─── INFORMATION PROVIDED
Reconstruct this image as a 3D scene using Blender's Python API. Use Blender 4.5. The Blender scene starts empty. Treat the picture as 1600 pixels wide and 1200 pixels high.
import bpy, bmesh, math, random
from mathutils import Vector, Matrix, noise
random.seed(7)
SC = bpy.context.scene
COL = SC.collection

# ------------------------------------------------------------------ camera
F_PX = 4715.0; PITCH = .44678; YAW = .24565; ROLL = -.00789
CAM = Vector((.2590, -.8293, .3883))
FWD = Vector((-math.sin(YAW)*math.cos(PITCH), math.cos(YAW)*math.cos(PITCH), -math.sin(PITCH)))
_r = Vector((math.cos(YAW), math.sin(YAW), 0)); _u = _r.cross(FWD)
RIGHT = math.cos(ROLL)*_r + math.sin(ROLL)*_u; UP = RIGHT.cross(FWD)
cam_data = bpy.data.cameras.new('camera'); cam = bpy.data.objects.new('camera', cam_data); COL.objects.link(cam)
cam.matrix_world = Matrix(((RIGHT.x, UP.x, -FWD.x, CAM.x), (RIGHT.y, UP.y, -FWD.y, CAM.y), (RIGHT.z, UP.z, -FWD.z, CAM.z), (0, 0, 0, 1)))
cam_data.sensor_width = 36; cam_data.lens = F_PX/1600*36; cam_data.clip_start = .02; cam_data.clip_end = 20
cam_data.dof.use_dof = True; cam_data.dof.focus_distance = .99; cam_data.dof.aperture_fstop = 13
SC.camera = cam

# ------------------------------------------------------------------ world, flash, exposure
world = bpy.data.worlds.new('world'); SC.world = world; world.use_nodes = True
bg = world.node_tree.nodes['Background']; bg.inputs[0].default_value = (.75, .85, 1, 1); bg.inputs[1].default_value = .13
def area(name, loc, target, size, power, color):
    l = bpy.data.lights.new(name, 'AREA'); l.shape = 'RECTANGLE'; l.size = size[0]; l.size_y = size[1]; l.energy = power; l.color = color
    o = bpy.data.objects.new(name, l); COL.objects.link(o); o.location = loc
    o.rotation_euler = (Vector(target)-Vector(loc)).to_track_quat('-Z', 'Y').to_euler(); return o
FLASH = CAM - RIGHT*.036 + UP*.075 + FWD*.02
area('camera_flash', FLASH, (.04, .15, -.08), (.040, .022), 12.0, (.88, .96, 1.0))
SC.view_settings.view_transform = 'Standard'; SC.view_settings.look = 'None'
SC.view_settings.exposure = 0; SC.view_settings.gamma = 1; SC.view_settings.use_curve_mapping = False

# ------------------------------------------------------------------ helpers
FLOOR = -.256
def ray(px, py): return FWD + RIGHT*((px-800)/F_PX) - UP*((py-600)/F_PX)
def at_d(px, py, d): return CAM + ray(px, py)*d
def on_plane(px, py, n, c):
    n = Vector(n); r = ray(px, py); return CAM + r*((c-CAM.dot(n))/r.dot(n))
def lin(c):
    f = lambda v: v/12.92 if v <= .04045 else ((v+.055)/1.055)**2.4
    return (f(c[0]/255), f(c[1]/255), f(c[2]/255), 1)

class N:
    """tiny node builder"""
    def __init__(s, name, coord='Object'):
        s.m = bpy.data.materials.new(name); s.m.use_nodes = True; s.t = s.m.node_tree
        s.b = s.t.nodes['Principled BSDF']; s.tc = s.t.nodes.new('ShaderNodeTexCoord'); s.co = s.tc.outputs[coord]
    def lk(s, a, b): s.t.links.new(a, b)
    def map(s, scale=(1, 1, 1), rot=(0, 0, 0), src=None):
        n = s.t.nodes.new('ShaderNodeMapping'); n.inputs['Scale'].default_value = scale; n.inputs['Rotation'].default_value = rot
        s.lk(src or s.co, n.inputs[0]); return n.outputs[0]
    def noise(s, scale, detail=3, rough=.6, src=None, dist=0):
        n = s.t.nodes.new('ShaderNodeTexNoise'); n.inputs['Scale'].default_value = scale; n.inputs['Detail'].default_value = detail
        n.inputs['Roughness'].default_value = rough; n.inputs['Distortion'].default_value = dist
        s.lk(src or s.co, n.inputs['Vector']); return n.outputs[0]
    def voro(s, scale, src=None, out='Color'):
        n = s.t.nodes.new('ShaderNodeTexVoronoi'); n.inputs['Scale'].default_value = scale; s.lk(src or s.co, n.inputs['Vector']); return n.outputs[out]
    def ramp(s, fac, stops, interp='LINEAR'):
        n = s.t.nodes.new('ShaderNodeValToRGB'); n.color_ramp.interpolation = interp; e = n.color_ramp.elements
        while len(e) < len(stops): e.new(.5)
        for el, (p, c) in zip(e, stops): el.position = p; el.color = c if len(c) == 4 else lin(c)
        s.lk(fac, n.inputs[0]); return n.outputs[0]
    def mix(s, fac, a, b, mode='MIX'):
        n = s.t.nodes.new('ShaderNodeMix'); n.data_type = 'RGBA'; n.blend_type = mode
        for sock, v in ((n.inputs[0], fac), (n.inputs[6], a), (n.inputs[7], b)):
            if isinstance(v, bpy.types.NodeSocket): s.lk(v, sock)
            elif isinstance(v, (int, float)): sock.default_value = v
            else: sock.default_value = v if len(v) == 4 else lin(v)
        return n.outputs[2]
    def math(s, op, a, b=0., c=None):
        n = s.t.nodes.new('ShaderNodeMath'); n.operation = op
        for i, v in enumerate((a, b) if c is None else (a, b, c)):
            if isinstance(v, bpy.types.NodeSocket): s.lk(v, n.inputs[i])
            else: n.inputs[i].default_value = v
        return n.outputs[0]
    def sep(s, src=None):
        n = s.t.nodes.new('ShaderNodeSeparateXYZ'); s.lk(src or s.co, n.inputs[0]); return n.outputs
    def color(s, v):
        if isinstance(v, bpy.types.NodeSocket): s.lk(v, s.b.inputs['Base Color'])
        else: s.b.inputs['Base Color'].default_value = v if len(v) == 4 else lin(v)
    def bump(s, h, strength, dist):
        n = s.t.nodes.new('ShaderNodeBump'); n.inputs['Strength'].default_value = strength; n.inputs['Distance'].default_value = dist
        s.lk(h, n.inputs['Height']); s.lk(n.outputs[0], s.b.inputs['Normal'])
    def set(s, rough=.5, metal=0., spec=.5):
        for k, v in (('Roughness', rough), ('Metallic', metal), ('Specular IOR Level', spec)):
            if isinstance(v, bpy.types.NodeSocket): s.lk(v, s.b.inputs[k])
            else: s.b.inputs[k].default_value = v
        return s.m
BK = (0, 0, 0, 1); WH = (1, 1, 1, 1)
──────
**DIRECTION:** Print the material above verbatim, first line through the line containing "SC.camera = cam", both included.

**RESPONSE:**
Reconstruct this image as a 3D scene using Blender's Python API. Use Blender 4.5. The Blender scene starts empty. Treat the picture as 1600 pixels wide and 1200 pixels high.
import bpy, bmesh, math, random
from mathutils import Vector, Matrix, noise
random.seed(7)
SC = bpy.context.scene
COL = SC.collection

# ------------------------------------------------------------------ camera
F_PX = 4715.0; PITCH = .44678; YAW = .24565; ROLL = -.00789
CAM = Vector((.2590, -.8293, .3883))
FWD = Vector((-math.sin(YAW)*math.cos(PITCH), math.cos(YAW)*math.cos(PITCH), -math.sin(PITCH)))
_r = Vector((math.cos(YAW), math.sin(YAW), 0)); _u = _r.cross(FWD)
RIGHT = math.cos(ROLL)*_r + math.sin(ROLL)*_u; UP = RIGHT.cross(FWD)
cam_data = bpy.data.cameras.new('camera'); cam = bpy.data.objects.new('camera', cam_data); COL.objects.link(cam)
cam.matrix_world = Matrix(((RIGHT.x, UP.x, -FWD.x, CAM.x), (RIGHT.y, UP.y, -FWD.y, CAM.y), (RIGHT.z, UP.z, -FWD.z, CAM.z), (0, 0, 0, 1)))
cam_data.sensor_width = 36; cam_data.lens = F_PX/1600*36; cam_data.clip_start = .02; cam_data.clip_end = 20
cam_data.dof.use_dof = True; cam_data.dof.focus_distance = .99; cam_data.dof.aperture_fstop = 13
SC.camera = cam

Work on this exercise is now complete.